**What is expected**
Gather up the lines with the word "Measure" in them.

Scene script records
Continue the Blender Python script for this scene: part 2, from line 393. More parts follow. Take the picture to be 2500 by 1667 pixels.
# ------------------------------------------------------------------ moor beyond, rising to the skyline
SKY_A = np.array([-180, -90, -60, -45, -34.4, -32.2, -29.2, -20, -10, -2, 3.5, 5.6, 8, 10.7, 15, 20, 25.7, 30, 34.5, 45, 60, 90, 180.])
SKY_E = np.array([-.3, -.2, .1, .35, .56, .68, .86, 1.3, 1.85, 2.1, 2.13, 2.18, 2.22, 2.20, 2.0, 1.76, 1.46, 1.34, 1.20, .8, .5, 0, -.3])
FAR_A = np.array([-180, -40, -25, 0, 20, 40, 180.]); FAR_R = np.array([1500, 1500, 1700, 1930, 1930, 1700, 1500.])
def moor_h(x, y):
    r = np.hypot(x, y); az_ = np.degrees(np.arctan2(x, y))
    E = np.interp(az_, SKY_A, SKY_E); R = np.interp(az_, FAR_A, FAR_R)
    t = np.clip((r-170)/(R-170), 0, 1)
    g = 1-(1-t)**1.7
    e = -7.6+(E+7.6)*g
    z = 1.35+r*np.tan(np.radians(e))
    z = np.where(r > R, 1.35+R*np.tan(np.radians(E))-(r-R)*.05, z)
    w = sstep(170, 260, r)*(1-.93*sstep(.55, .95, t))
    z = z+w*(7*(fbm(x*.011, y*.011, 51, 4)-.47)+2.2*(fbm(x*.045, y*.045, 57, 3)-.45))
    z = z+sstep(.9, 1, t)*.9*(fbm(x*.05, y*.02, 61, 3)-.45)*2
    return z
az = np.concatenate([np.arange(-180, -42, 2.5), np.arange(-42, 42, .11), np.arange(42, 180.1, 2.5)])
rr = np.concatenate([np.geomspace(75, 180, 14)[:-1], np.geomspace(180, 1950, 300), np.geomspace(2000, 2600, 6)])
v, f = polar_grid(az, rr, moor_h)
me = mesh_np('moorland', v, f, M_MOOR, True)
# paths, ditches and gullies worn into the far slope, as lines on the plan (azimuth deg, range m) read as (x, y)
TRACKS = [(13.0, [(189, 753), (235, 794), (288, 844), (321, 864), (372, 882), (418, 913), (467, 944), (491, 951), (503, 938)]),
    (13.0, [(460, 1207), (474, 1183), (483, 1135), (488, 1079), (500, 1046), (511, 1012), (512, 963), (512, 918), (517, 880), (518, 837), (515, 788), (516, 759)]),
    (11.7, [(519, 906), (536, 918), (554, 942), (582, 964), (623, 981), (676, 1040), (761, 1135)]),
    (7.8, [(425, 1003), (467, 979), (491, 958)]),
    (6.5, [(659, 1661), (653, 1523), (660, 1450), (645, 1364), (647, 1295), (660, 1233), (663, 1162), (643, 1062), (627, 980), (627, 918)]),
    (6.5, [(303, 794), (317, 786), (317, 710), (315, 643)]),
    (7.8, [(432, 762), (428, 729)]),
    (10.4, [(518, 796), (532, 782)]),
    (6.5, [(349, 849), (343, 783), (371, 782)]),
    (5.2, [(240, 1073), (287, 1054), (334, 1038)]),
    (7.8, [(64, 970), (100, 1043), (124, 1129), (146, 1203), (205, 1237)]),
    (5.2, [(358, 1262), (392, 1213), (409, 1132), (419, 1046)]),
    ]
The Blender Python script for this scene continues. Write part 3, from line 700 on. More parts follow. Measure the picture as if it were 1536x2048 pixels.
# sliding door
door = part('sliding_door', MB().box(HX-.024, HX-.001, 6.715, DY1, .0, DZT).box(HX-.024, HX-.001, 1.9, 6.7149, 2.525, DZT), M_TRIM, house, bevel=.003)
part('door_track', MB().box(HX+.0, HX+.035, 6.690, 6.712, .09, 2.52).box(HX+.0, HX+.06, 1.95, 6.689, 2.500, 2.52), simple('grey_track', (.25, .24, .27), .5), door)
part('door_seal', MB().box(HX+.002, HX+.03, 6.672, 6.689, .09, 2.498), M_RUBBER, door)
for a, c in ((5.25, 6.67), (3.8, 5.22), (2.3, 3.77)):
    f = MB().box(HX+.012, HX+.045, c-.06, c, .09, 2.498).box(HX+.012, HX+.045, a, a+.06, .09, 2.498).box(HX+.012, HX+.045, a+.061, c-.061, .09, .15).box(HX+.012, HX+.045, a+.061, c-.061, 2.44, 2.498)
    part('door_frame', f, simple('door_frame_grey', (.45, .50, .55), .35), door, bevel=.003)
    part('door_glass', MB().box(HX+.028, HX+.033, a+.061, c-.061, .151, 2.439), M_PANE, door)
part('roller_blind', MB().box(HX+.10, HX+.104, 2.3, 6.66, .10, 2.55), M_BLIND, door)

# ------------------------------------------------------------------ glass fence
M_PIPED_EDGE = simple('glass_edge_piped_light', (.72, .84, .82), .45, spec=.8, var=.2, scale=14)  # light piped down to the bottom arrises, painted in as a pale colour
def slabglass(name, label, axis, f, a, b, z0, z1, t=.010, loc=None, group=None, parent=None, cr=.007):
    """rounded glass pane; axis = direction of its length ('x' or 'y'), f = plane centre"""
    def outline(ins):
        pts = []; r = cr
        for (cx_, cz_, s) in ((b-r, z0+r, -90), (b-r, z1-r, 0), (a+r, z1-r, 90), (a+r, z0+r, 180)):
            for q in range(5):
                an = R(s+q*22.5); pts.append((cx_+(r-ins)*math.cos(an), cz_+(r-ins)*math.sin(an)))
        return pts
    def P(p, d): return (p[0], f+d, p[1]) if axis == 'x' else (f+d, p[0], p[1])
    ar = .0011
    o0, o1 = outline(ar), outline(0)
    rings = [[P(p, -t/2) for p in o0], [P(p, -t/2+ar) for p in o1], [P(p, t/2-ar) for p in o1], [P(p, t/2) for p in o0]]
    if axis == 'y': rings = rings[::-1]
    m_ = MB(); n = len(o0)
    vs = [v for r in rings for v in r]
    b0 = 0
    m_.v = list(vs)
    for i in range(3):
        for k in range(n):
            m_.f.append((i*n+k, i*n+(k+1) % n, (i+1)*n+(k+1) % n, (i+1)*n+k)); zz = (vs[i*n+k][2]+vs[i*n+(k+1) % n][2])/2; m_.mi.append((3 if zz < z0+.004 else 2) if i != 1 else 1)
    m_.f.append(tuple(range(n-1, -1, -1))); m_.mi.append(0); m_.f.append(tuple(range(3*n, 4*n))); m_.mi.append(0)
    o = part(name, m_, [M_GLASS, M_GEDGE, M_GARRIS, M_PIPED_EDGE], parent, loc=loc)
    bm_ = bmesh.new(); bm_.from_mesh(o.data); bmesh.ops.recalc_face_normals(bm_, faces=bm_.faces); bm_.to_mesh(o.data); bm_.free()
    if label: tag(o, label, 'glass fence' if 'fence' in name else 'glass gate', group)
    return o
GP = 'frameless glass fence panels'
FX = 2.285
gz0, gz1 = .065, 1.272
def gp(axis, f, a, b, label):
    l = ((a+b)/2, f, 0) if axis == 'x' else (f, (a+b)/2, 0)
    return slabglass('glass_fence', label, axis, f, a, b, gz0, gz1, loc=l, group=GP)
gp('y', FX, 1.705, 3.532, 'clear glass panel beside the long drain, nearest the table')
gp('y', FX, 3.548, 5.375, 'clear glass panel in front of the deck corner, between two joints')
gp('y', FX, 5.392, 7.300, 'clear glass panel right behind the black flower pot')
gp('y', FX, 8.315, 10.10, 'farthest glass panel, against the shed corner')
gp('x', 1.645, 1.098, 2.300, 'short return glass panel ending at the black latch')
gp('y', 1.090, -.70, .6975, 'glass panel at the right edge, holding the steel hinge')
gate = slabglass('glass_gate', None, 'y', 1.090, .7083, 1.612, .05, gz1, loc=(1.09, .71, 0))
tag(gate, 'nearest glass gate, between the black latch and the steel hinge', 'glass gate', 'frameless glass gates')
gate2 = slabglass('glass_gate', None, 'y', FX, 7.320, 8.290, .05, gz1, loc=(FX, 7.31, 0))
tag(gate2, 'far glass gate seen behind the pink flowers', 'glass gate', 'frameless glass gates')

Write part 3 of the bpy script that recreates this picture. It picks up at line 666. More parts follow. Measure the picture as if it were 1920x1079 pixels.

**Answer to this task**
The Blender Python script for this scene continues. Write part 3, from line 700 on. More parts follow. Measure the picture as if it were 1536x2048 pixels.
Write part 3 of the bpy script that recreates this picture. It picks up at line 666. More parts follow. Measure the picture as if it were 1920x1079 pixels.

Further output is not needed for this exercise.